5 Considerations When Replicating the Cloud for Disaster Recovery

In the past, the only way to be confident that you could get back online and up and running in the wake of a disaster was to build a duplicate server site in a remote location. In the event something went wrong, you could essentially “flip a switch” to get back up and running quickly.

While certainly the ideal disaster recovery plan, most businesses are unable to sustain the cost of maintaining a duplicate backup site. Given that backup sites sit idle most of the time, few small and midsize businesses can afford to not only invest in the equipment, but also in the maintenance and bandwidth expenses that come with such a plan. As a result, many companies have opted to rely on more piecemeal replication solutions, including backup tapes, physical storage, and some off-site replication.

Thanks to the cloud, though, even the smallest companies can replicate their data and systems for more streamlined disaster recovery. However, even though the cloud offers such advanced capabilities, replicating an entire system is not simply a matter of “copy and paste.” The complexity of most corporate networks and the variety of data being stored requires considering a few key points before making the shift.

Consideration #1: Public, Private, or Hybrid Cloud?

The first consideration for any company moving to the cloud is which type of cloud to use. Companies storing significant amounts of protected data often choose private clouds, which allow complete control over not only the configuration of the cloud, but also the security and access. Public clouds are those that are shared with other businesses, offering functionality for a lower cost. The hybrid cloud approach works well for many companies, with some functions maintained on a private server while other applications are run on a shared cloud.

In terms of replication, public clouds are gaining traction because certain public cloud applications, such as those offered by Google Apps, are automatically replicated on Google’s servers; the whole idea of using such services is to maintain unlimited access, thereby making them ideal for some disaster planning. Still, not all functions can be handled via applications on the public cloud, so there needs to be a plan for a private replication site as well.

Consideration #2. Bandwidth Issues

Sending data to be replicated into the cloud uses bandwidth. The question is, how much? The initial replication will probably use the most bandwidth, but your daily updates to the remote site will still use some as well. You need to stay on top of your usage to keep costs in check.

Consideration #3: Handling Connected Applications

A common mistake when replicating to the cloud is a failure to ensure that all of the applications that need to access the data in the cloud, or that interface with applications being replicated, are connected to the replicated system correctly, to ensure seamless recovery. It’s important to ensure that everything is being replicated properly, to avoid gaps in the backup or access issues.

Consideration #4: Synchronous or Asynchronous Replication?

Consider the typical workflow within your business.

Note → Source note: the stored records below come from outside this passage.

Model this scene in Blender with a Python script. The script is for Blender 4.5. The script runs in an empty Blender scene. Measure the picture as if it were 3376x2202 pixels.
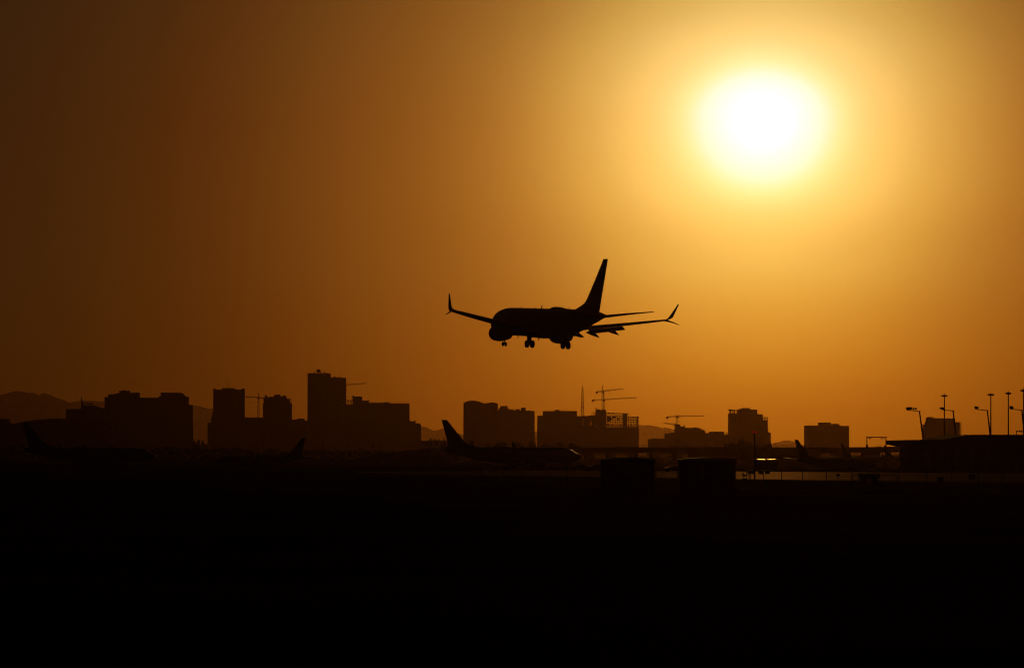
import bpy, bmesh, math, random
from mathutils import Vector, Matrix

S = bpy.context.scene
COL = S.collection
R = math.radians

# ------------------------------------------------------------------ camera
FPX = 12191.0          # focal length in photograph pixels (130 mm on a 36 mm wide sensor)
CX, YH, EYE = 1688.0, 1490.0, 4.5
cam_d = bpy.data.cameras.new('camera')
cam_d.lens = FPX / 3376 * 36
cam_d.sensor_width = 36
cam_d.shift_y = (YH - 1101) / 3376
cam_d.clip_start = 1.0
cam_d.clip_end = 200000
cam = bpy.data.objects.new('camera', cam_d)
COL.objects.link(cam)
cam.location = (0, 0, EYE)
cam.rotation_euler = (math.pi / 2, 0, 0)
S.camera = cam

# ------------------------------------------------------------------ exposure
S.view_settings.view_transform = 'Standard'
S.view_settings.look = 'None'
EXPO = -5.0
S.view_settings.exposure = EXPO
S.view_settings.gamma = 1
try:
    S.view_settings.use_curve_mapping = False
except Exception:
    pass
S.cycles.use_denoising = True
S.cycles.pixel_filter_type = 'BLACKMAN_HARRIS'
S.cycles.filter_width = 1.15
S.cycles.max_bounces = 5
S.cycles.volume_bounces = 0
S.cycles.sample_clamp_indirect = 20.0
GAIN = 2.0 ** (-EXPO)

# ------------------------------------------------------------------ world: clear evening sky round a low sun
SUN_AZ = math.atan((2514 - CX) / FPX)
SUN_EL = math.atan((YH - 405) / FPX)
W = bpy.data.worlds.new('World')
S.world = W
W.use_nodes = True
nt = W.node_tree
nt.nodes.clear()
def N(t, **kw):
    n = nt.nodes.new(t)
    for k, v in kw.items():
        setattr(n, k, v)
    return n
def L(a, b): nt.links.new(a, b)
def M(op, a, b=None, c=None):
    n = N('ShaderNodeMath', operation=op)
    for i, v in enumerate((a, b, c)):
        if v is None: continue
        if isinstance(v, (int, float)): n.inputs[i].default_value = v
        else: L(v, n.inputs[i])
    return n.outputs[0]
def lin(c):
    return tuple((v / 255 / 12.92 if v / 255 <= .04045 else ((v / 255 + .055) / 1.055) ** 2.4) for v in c)
def ramp(fac, stops, mode='LINEAR'):
    n = N('ShaderNodeValToRGB')
    n.color_ramp.interpolation = mode
    e = n.color_ramp.elements
    while len(e) > 1: e.remove(e[-1])
    e[0].position = stops[0][0]; e[0].color = (*stops[0][1], 1)
    for p, c in stops[1:]:
        k = e.new(p); k.color = (*c, 1)
    L(fac, n.inputs[0])
    return n.outputs[0]
tc = N('ShaderNodeTexCoord')
sep = N('ShaderNodeSeparateXYZ')
L(tc.outputs['Generated'], sep.inputs[0])
az = M('ARCTAN2', sep.outputs[0], sep.outputs[1])
el = M('ARCSINE', sep.outputs[2])
dx = M('MULTIPLY', M('SUBTRACT', az, SUN_AZ), FPX)
dy = M('MULTIPLY', M('SUBTRACT', el, SUN_EL), FPX)     # + above the sun
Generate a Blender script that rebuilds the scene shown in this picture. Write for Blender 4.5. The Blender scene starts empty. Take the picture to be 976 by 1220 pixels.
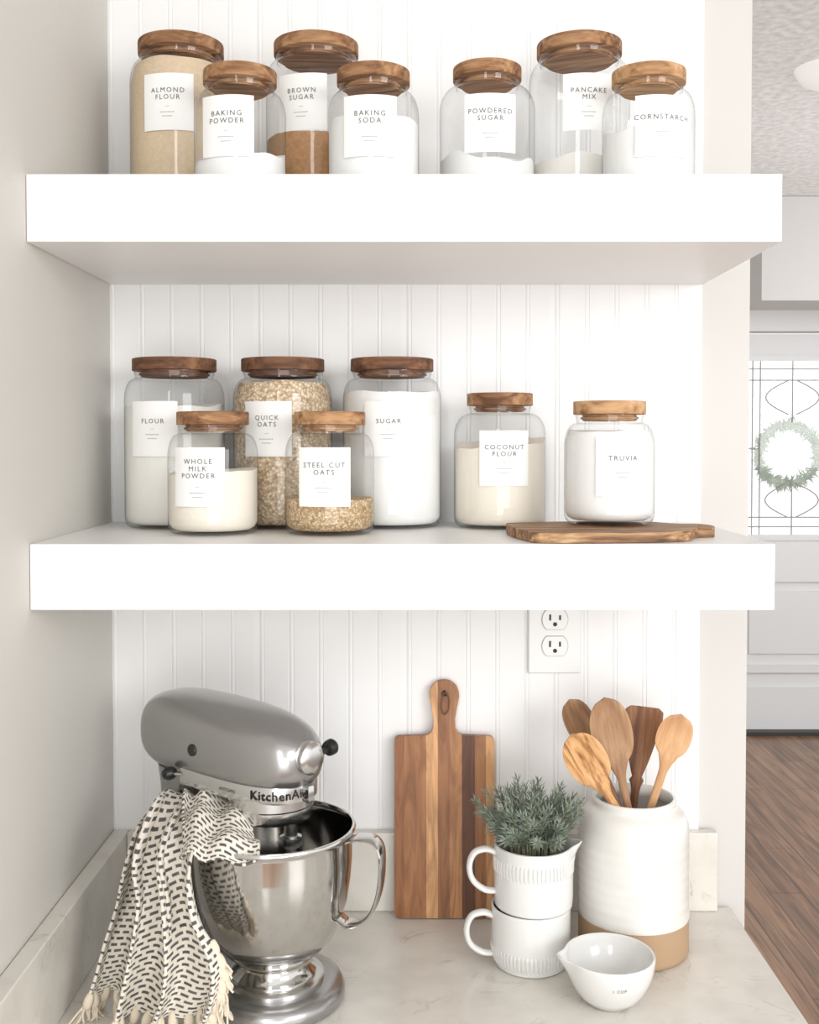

Chances are your data isn’t static. That means that replicating it isn’t a “one and done” proposition. Complete recovery requires your replicated system to have the most recent version of your data. Synchronous replication sends your data to the recovery site immediately upon creation, in real-time.

Asynchronous replication isn’t immediate; backups might happen every few hours, or overnight. Because synchronous replication happens in real-time, the potential for loss in a disaster is lessened, but it also requires a low-latency connection to the recovery site. Of course, this comes with costs, and the need for low-latency means that the recovery site cannot be located too far away, but for applications that need up-to-the-second accuracy, synchronous may be the way to go.

Consideration #5: How Many Clouds?

Finally, businesses using the cloud for replication need to avoid putting all of their eggs in one basket, so to speak, to avoid problems with recovery. Experts recommend using multiple clouds for replication, to avoid issues with access should there be unexpected downtime, issues with Internet connections, or a cyberattack on the cloud.

This is where, again, a hybrid model comes in to pay, as does prioritizing workloads. Some experts even recommend maintaining a physical component to the disaster recovery plan, as a “backup to the backup” to ensure fast and seamless recovery.

Disaster recovery is multi-faceted and contains many moving parts. Replication is just part of the plan, but taking the time to consider all of the elements and make good decisions will help you avoid excess downtime and other issues in the event something goes wrong.